_Aim_
Go through the material and write it all out exactly, minus the pictures.
=== Data section ===
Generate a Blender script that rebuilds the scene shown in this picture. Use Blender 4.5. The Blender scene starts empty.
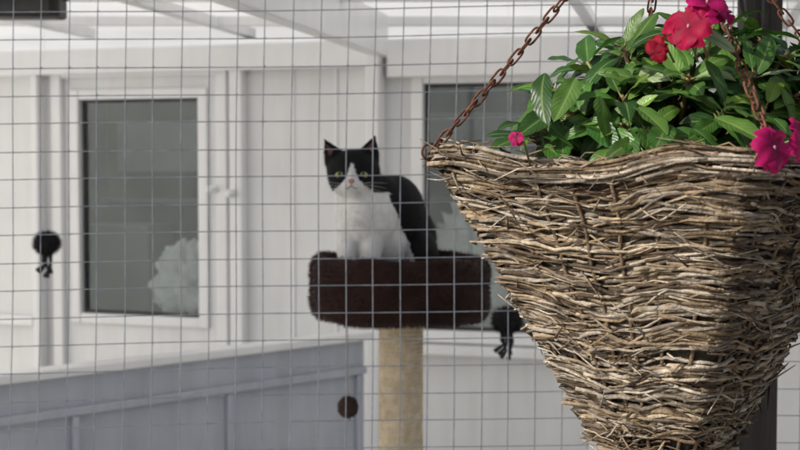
import bpy, bmesh, math, random
import numpy as np
from mathutils import Vector, Matrix, noise
random.seed(7); rng=np.random.default_rng(7)
scn=bpy.context.scene
# ---------------------------------------------------------------- camera
EYE=1.6; F=1333.0; PITCH=math.radians(2.8)
cd=bpy.data.cameras.new("camera"); cam=bpy.data.objects.new("camera",cd)
scn.collection.objects.link(cam); scn.camera=cam
cam.location=(0,0,EYE); cam.rotation_euler=(math.radians(90)-PITCH,0,0)
cd.sensor_width=36; cd.lens=60; cd.clip_end=500; cd.clip_start=0.05
cd.dof.use_dof=True; cd.dof.focus_distance=1.50; cd.dof.aperture_fstop=10.5
def ray(px,py):
    a=(px-400)/F; b=(225-py)/F
    return Vector((a, math.cos(PITCH)+b*math.sin(PITCH), -math.sin(PITCH)+b*math.cos(PITCH)))
def P(px,py,d):
    r=ray(px,py); r=r*(d/r.y); return Vector((r.x,r.y,EYE+r.z))
# ---------------------------------------------------------------- light
S=Vector((-0.80,-0.44,0.52)).normalized()
sd=bpy.data.lights.new("sun","SUN"); sd.energy=5.0; sd.angle=math.radians(1.5); sd.color=(1,0.955,0.88)
so=bpy.data.objects.new("sun",sd); scn.collection.objects.link(so)
so.rotation_euler=(-S).to_track_quat('-Z','Y').to_euler(); so.location=(-4,-4,6)
w=bpy.data.worlds.new("World"); scn.world=w; w.use_nodes=True
nt=w.node_tree; bg=nt.nodes["Background"]
sk=nt.nodes.new("ShaderNodeTexSky"); sk.sky_type='NISHITA'; sk.sun_disc=False
sk.sun_elevation=math.asin(S.z); sk.sun_rotation=math.atan2(S.x,S.y)
sk.air_density=1.0; sk.dust_density=3.0
hs=nt.nodes.new("ShaderNodeHueSaturation"); hs.inputs["Saturation"].default_value=.6
nt.links.new(sk.outputs[0],hs.inputs["Color"]); nt.links.new(hs.outputs[0],bg.inputs[0]); bg.inputs[1].default_value=0.12
scn.view_settings.view_transform='Standard'; scn.view_settings.look='None'; scn.view_settings.exposure=0
# ---------------------------------------------------------------- materials
def mat(name,c1,c2=None,scale=8,rough=0.6,bump=0.0,bscale=60,attr=None,metal=0,transl=0,spec=0.5,stretch=(1,1,1),sheen=0,dirt=0):
    m=bpy.data.materials.new(name); m.use_nodes=True; n=m.node_tree; L=n.links
    b=n.nodes["Principled BSDF"]; b.inputs["Roughness"].default_value=rough; b.inputs["Metallic"].default_value=metal
    b.inputs["Specular IOR Level"].default_value=spec
    if sheen: b.inputs["Sheen Weight"].default_value=sheen
    tc=n.nodes.new("ShaderNodeTexCoord"); mp=n.nodes.new("ShaderNodeMapping"); mp.inputs["Scale"].default_value=stretch
    L.new(tc.outputs["Object"],mp.inputs[0])
    nz=n.nodes.new("ShaderNodeTexNoise"); nz.inputs["Scale"].default_value=scale; nz.inputs["Detail"].default_value=6
    L.new(mp.outputs[0],nz.inputs["Vector"])
    cr=n.nodes.new("ShaderNodeValToRGB"); cr.color_ramp.elements[0].position=0.35; cr.color_ramp.elements[1].position=0.68
    cr.color_ramp.elements[0].color=(*c1,1); cr.color_ramp.elements[1].color=(*(c2 or c1),1)
    L.new(nz.outputs[0],cr.inputs[0]); col=cr.outputs[0]
    if dirt:
        mp2=n.nodes.new("ShaderNodeMapping"); mp2.inputs["Scale"].default_value=(14,14,1.2); L.new(tc.outputs["Object"],mp2.inputs[0])
        n3=n.nodes.new("ShaderNodeTexNoise"); n3.inputs["Scale"].default_value=1.5; n3.inputs["Detail"].default_value=8; L.new(mp2.outputs[0],n3.inputs["Vector"])
        c3=n.nodes.new("ShaderNodeValToRGB"); c3.color_ramp.elements[0].position=.36; c3.color_ramp.elements[1].position=.58
        c3.color_ramp.elements[0].color=(1-dirt,1-dirt*1.05,1-dirt*1.2,1); c3.color_ramp.elements[1].color=(1,1,1,1); L.new(n3.outputs[0],c3.inputs[0])
        m3=n.nodes.new("ShaderNodeMix"); m3.data_type='RGBA'; m3.blend_type='MULTIPLY'; m3.inputs[0].default_value=1
        L.new(col,m3.inputs[6]); L.new(c3.outputs[0],m3.inputs[7]); col=m3.outputs[2]
    if attr:
        at=n.nodes.new("ShaderNodeAttribute"); at.attribute_name=attr
        mx=n.nodes.new("ShaderNodeMix"); mx.data_type='RGBA'; mx.blend_type='MULTIPLY'; mx.inputs[0].default_value=1
        L.new(at.outputs[0],mx.inputs[6]); L.new(col,mx.inputs[7]); col=mx.outputs[2]
    L.new(col,b.inputs["Base Color"])
    if bump:
        n2=n.nodes.new("ShaderNodeTexNoise"); n2.inputs["Scale"].default_value=bscale; n2.inputs["Detail"].default_value=4
        L.new(mp.outputs[0],n2.inputs["Vector"])
        bp=n.nodes.new("ShaderNodeBump"); bp.inputs["Strength"].default_value=bump; bp.inputs["Distance"].default_value=0.004
        L.new(n2.outputs[0],bp.inputs["Height"]); L.new(bp.outputs[0],b.inputs["Normal"])
    if transl:
        tr=n.nodes.new("ShaderNodeBsdfTranslucent"); L.new(col,tr.inputs[0])
        ms=n.nodes.new("ShaderNodeMixShader"); ms.inputs[0].default_value=transl
        L.new(b.outputs[0],ms.inputs[1]); L.new(tr.outputs[0],ms.inputs[2])
        L.new(ms.outputs[0],n.nodes["Material Output"].inputs[0])
    return m
M={}
M['pvc']=mat("white_pvc",(.73,.735,.745),(.80,.80,.805),scale=3,rough=.38,bump=.05,bscale=12,dirt=.05)
M['pvc2']=mat("white_trim",(.80,.80,.81),(.85,.85,.855),scale=5,rough=.3,dirt=.03)
M['panel']=mat("grey_panel",(.40,.43,.505),(.50,.52,.59),scale=2.5,rough=.45,bump=.06,bscale=10,dirt=.10)
M['roof']=mat("translucent_roof",(.90,.90,.895),(.95,.95,.945),scale=4,rough=.5,transl=.80)
M['rubber']=mat("black_gasket",(.03,.03,.035),(.05,.05,.05),rough=.6)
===
_Correct answer_
Generate a Blender script that rebuilds the scene shown in this picture. Use Blender 4.5. The Blender scene starts empty.
import bpy, bmesh, math, random
import numpy as np
from mathutils import Vector, Matrix, noise
random.seed(7); rng=np.random.default_rng(7)
scn=bpy.context.scene
# ---------------------------------------------------------------- camera
EYE=1.6; F=1333.0; PITCH=math.radians(2.8)
cd=bpy.data.cameras.new("camera"); cam=bpy.data.objects.new("camera",cd)
scn.collection.objects.link(cam); scn.camera=cam
cam.location=(0,0,EYE); cam.rotation_euler=(math.radians(90)-PITCH,0,0)
cd.sensor_width=36; cd.lens=60; cd.clip_end=500; cd.clip_start=0.05
cd.dof.use_dof=True; cd.dof.focus_distance=1.50; cd.dof.aperture_fstop=10.5
def ray(px,py):
    a=(px-400)/F; b=(225-py)/F
    return Vector((a, math.cos(PITCH)+b*math.sin(PITCH), -math.sin(PITCH)+b*math.cos(PITCH)))
def P(px,py,d):
    r=ray(px,py); r=r*(d/r.y); return Vector((r.x,r.y,EYE+r.z))
# ---------------------------------------------------------------- light
S=Vector((-0.80,-0.44,0.52)).normalized()
sd=bpy.data.lights.new("sun","SUN"); sd.energy=5.0; sd.angle=math.radians(1.5); sd.color=(1,0.955,0.88)
so=bpy.data.objects.new("sun",sd); scn.collection.objects.link(so)
so.rotation_euler=(-S).to_track_quat('-Z','Y').to_euler(); so.location=(-4,-4,6)
w=bpy.data.worlds.new("World"); scn.world=w; w.use_nodes=True
nt=w.node_tree; bg=nt.nodes["Background"]
sk=nt.nodes.new("ShaderNodeTexSky"); sk.sky_type='NISHITA'; sk.sun_disc=False
sk.sun_elevation=math.asin(S.z); sk.sun_rotation=math.atan2(S.x,S.y)
sk.air_density=1.0; sk.dust_density=3.0
hs=nt.nodes.new("ShaderNodeHueSaturation"); hs.inputs["Saturation"].default_value=.6
nt.links.new(sk.outputs[0],hs.inputs["Color"]); nt.links.new(hs.outputs[0],bg.inputs[0]); bg.inputs[1].default_value=0.12
scn.view_settings.view_transform='Standard'; scn.view_settings.look='None'; scn.view_settings.exposure=0
# ---------------------------------------------------------------- materials
def mat(name,c1,c2=None,scale=8,rough=0.6,bump=0.0,bscale=60,attr=None,metal=0,transl=0,spec=0.5,stretch=(1,1,1),sheen=0,dirt=0):
    m=bpy.data.materials.new(name); m.use_nodes=True; n=m.node_tree; L=n.links
    b=n.nodes["Principled BSDF"]; b.inputs["Roughness"].default_value=rough; b.inputs["Metallic"].default_value=metal
    b.inputs["Specular IOR Level"].default_value=spec
    if sheen: b.inputs["Sheen Weight"].default_value=sheen
    tc=n.nodes.new("ShaderNodeTexCoord"); mp=n.nodes.new("ShaderNodeMapping"); mp.inputs["Scale"].default_value=stretch
    L.new(tc.outputs["Object"],mp.inputs[0])
    nz=n.nodes.new("ShaderNodeTexNoise"); nz.inputs["Scale"].default_value=scale; nz.inputs["Detail"].default_value=6
    L.new(mp.outputs[0],nz.inputs["Vector"])
    cr=n.nodes.new("ShaderNodeValToRGB"); cr.color_ramp.elements[0].position=0.35; cr.color_ramp.elements[1].position=0.68
    cr.color_ramp.elements[0].color=(*c1,1); cr.color_ramp.elements[1].color=(*(c2 or c1),1)
    L.new(nz.outputs[0],cr.inputs[0]); col=cr.outputs[0]
    if dirt:
        mp2=n.nodes.new("ShaderNodeMapping"); mp2.inputs["Scale"].default_value=(14,14,1.2); L.new(tc.outputs["Object"],mp2.inputs[0])
        n3=n.nodes.new("ShaderNodeTexNoise"); n3.inputs["Scale"].default_value=1.5; n3.inputs["Detail"].default_value=8; L.new(mp2.outputs[0],n3.inputs["Vector"])
        c3=n.nodes.new("ShaderNodeValToRGB"); c3.color_ramp.elements[0].position=.36; c3.color_ramp.elements[1].position=.58
        c3.color_ramp.elements[0].color=(1-dirt,1-dirt*1.05,1-dirt*1.2,1); c3.color_ramp.elements[1].color=(1,1,1,1); L.new(n3.outputs[0],c3.inputs[0])
        m3=n.nodes.new("ShaderNodeMix"); m3.data_type='RGBA'; m3.blend_type='MULTIPLY'; m3.inputs[0].default_value=1
        L.new(col,m3.inputs[6]); L.new(c3.outputs[0],m3.inputs[7]); col=m3.outputs[2]
    if attr:
        at=n.nodes.new("ShaderNodeAttribute"); at.attribute_name=attr
        mx=n.nodes.new("ShaderNodeMix"); mx.data_type='RGBA'; mx.blend_type='MULTIPLY'; mx.inputs[0].default_value=1
        L.new(at.outputs[0],mx.inputs[6]); L.new(col,mx.inputs[7]); col=mx.outputs[2]
    L.new(col,b.inputs["Base Color"])
    if bump:
        n2=n.nodes.new("ShaderNodeTexNoise"); n2.inputs["Scale"].default_value=bscale; n2.inputs["Detail"].default_value=4
        L.new(mp.outputs[0],n2.inputs["Vector"])
        bp=n.nodes.new("ShaderNodeBump"); bp.inputs["Strength"].default_value=bump; bp.inputs["Distance"].default_value=0.004
        L.new(n2.outputs[0],bp.inputs["Height"]); L.new(bp.outputs[0],b.inputs["Normal"])
    if transl:
        tr=n.nodes.new("ShaderNodeBsdfTranslucent"); L.new(col,tr.inputs[0])
        ms=n.nodes.new("ShaderNodeMixShader"); ms.inputs[0].default_value=transl
        L.new(b.outputs[0],ms.inputs[1]); L.new(tr.outputs[0],ms.inputs[2])
        L.new(ms.outputs[0],n.nodes["Material Output"].inputs[0])
    return m
M={}
M['pvc']=mat("white_pvc",(.73,.735,.745),(.80,.80,.805),scale=3,rough=.38,bump=.05,bscale=12,dirt=.05)
M['pvc2']=mat("white_trim",(.80,.80,.81),(.85,.85,.855),scale=5,rough=.3,dirt=.03)
M['panel']=mat("grey_panel",(.40,.43,.505),(.50,.52,.59),scale=2.5,rough=.45,bump=.06,bscale=10,dirt=.10)
M['roof']=mat("translucent_roof",(.90,.90,.895),(.95,.95,.945),scale=4,rough=.5,transl=.80)
M['rubber']=mat("black_gasket",(.03,.03,.035),(.05,.05,.05),rough=.6)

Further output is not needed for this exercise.